* **Aim of the exercise**: Reproduce nothing except the lines between the line with "Reconstruct this image" and the line with "CT, ST = math.cos(TH), math.sin(TH)", both ends included, and please leave out pictures.

A block of data
-=-=-=-=-

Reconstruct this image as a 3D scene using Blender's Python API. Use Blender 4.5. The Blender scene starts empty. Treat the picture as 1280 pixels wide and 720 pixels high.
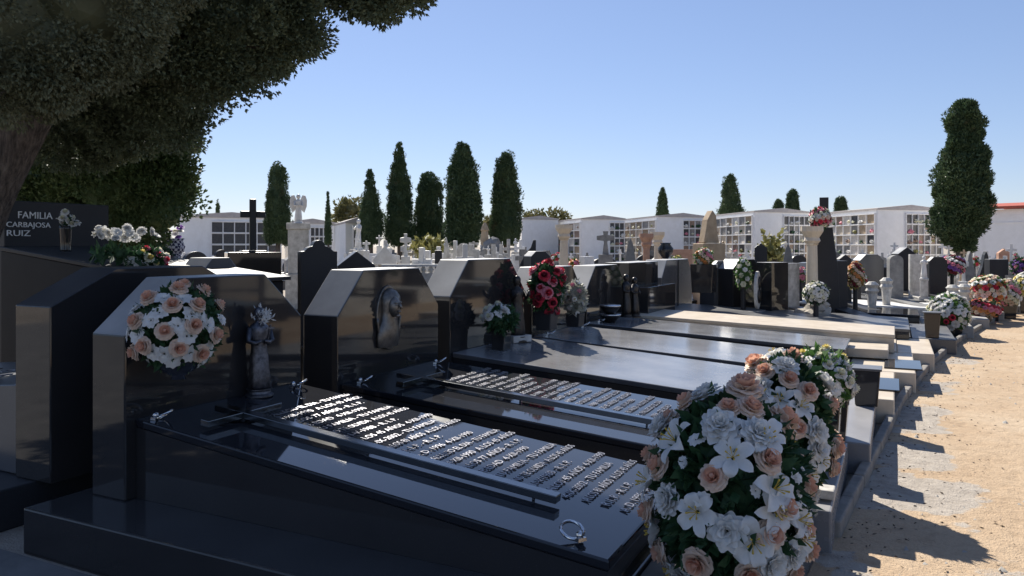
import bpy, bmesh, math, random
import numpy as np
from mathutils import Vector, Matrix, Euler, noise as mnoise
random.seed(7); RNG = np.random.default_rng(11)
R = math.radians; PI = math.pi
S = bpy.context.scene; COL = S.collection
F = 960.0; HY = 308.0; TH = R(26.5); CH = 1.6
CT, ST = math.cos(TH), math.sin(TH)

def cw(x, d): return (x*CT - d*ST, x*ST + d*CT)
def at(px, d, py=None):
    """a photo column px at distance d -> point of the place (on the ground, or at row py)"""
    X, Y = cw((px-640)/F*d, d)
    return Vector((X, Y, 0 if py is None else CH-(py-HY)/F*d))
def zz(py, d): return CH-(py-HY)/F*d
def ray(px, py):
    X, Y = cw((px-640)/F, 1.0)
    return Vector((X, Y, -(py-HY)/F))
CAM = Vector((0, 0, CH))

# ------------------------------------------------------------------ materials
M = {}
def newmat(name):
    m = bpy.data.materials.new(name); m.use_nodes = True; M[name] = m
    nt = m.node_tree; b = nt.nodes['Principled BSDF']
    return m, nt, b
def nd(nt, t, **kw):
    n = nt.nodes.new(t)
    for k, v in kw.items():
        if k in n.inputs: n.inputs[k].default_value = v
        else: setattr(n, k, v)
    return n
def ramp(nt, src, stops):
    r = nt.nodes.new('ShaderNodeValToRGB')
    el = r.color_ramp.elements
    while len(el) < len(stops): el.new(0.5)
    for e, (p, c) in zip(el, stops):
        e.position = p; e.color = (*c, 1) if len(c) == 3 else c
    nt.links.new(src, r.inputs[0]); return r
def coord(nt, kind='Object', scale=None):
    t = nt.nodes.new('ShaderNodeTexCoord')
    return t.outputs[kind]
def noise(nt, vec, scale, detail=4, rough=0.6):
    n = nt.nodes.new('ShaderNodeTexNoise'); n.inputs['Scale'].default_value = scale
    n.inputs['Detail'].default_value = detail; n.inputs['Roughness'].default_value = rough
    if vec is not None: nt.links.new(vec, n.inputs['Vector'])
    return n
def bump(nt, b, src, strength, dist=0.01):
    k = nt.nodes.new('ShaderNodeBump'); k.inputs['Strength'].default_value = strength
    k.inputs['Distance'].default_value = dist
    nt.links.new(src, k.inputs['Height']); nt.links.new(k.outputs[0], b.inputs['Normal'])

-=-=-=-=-

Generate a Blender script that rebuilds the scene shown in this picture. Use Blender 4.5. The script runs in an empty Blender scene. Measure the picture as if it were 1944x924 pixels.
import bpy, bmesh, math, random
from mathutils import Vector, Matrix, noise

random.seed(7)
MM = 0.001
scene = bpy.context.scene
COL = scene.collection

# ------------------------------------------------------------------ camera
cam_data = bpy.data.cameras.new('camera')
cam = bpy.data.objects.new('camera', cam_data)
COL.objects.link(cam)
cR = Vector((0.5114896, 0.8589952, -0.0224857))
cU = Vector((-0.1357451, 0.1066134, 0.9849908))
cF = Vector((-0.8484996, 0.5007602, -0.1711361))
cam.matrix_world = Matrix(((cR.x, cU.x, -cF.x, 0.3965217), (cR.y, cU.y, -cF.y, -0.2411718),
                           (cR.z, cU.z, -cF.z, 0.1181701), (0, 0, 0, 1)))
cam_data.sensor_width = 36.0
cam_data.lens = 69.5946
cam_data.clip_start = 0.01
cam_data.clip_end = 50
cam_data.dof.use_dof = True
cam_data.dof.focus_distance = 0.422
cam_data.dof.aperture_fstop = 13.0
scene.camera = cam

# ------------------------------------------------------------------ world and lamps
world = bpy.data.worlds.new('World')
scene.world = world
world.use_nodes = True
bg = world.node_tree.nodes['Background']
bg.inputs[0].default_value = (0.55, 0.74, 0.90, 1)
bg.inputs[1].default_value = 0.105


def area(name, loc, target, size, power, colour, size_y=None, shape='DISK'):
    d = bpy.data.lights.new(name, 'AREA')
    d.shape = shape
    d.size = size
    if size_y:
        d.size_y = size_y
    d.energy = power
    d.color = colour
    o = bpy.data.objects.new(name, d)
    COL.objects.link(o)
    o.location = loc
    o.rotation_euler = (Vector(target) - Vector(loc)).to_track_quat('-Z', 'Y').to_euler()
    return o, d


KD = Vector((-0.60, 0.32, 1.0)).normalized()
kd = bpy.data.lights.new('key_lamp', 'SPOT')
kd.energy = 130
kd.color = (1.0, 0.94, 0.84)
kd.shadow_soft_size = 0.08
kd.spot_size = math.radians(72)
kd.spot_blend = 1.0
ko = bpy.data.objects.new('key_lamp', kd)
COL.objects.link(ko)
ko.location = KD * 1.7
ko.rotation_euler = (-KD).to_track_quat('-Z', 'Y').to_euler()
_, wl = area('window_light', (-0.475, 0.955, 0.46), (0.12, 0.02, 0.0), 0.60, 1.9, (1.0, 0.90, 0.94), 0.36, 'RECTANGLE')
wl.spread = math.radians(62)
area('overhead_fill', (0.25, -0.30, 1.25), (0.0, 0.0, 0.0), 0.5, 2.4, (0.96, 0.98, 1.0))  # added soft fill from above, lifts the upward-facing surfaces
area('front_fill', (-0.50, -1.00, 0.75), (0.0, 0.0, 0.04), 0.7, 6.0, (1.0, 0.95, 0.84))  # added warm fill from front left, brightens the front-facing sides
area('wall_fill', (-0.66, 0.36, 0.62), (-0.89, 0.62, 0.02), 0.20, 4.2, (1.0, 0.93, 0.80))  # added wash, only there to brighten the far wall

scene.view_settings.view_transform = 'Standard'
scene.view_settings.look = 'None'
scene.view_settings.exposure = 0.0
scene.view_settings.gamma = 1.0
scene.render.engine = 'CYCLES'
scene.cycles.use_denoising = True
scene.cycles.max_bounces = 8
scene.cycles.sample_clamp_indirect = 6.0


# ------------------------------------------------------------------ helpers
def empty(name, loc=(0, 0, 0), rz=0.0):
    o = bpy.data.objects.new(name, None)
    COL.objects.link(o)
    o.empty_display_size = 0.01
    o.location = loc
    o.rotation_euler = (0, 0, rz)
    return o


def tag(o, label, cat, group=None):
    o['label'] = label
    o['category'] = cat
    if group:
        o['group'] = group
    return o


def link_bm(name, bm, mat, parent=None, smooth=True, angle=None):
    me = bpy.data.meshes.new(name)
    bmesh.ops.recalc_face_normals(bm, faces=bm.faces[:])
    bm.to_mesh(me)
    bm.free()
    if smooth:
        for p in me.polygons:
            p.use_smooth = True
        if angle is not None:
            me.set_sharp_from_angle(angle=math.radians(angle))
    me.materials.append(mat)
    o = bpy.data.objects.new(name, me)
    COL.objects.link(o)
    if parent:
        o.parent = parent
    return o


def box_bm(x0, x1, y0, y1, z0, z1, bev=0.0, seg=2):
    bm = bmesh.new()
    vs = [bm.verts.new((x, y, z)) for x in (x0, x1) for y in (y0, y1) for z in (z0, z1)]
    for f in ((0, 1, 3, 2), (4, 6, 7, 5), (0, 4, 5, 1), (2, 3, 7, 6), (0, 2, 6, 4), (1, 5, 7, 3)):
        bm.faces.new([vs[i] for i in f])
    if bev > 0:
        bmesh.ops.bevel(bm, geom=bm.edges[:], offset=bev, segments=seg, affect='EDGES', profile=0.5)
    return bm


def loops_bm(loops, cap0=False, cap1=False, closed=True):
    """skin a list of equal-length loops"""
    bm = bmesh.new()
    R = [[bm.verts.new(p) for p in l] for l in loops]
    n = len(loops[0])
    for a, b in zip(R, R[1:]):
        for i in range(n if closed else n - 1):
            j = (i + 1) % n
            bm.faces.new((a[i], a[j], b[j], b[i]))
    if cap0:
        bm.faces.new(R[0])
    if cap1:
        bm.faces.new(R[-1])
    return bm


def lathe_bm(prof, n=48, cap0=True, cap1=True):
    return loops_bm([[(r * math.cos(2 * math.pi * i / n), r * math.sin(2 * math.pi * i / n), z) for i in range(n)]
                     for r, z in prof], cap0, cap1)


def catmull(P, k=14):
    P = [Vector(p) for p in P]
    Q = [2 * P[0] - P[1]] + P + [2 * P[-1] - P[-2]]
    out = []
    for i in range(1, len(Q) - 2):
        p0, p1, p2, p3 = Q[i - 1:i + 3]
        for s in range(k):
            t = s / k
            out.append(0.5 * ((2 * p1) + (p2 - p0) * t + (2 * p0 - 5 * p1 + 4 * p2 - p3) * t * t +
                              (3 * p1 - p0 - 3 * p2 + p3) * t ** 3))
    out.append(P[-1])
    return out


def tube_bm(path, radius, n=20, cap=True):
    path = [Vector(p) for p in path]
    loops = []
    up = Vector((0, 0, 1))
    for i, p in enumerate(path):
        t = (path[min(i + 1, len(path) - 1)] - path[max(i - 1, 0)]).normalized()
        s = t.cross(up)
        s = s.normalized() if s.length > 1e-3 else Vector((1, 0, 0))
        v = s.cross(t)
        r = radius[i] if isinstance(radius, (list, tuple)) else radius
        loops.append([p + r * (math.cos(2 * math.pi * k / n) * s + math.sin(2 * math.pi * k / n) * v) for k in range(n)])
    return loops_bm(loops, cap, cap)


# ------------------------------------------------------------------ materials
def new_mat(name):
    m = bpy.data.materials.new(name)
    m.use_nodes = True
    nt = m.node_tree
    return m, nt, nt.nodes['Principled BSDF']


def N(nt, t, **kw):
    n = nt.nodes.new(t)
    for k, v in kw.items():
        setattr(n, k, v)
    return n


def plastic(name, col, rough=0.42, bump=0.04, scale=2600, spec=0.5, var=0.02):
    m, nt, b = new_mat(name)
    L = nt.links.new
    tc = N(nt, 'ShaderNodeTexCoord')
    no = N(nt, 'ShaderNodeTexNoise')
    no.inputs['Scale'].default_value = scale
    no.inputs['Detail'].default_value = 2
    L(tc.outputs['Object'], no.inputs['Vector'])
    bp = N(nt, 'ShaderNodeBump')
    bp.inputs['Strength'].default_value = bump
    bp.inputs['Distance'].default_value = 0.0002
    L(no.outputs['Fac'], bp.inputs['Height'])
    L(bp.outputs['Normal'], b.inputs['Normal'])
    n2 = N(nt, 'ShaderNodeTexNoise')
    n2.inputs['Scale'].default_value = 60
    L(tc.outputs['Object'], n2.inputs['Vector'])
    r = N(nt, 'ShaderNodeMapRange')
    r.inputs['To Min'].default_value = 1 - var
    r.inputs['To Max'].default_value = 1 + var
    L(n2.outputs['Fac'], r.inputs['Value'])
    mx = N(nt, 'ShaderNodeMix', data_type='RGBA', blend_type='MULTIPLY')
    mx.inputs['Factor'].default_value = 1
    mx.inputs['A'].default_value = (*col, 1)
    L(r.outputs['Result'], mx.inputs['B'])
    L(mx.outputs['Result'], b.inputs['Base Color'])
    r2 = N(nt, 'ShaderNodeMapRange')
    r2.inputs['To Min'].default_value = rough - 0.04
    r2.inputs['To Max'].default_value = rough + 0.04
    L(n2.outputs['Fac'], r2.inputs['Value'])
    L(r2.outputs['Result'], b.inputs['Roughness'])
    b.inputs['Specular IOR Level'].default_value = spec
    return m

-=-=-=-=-

* **Result of the exercise**:
Reconstruct this image as a 3D scene using Blender's Python API. Use Blender 4.5. The Blender scene starts empty. Treat the picture as 1280 pixels wide and 720 pixels high.
import bpy, bmesh, math, random
import numpy as np
from mathutils import Vector, Matrix, Euler, noise as mnoise
random.seed(7); RNG = np.random.default_rng(11)
R = math.radians; PI = math.pi
S = bpy.context.scene; COL = S.collection
F = 960.0; HY = 308.0; TH = R(26.5); CH = 1.6
CT, ST = math.cos(TH), math.sin(TH)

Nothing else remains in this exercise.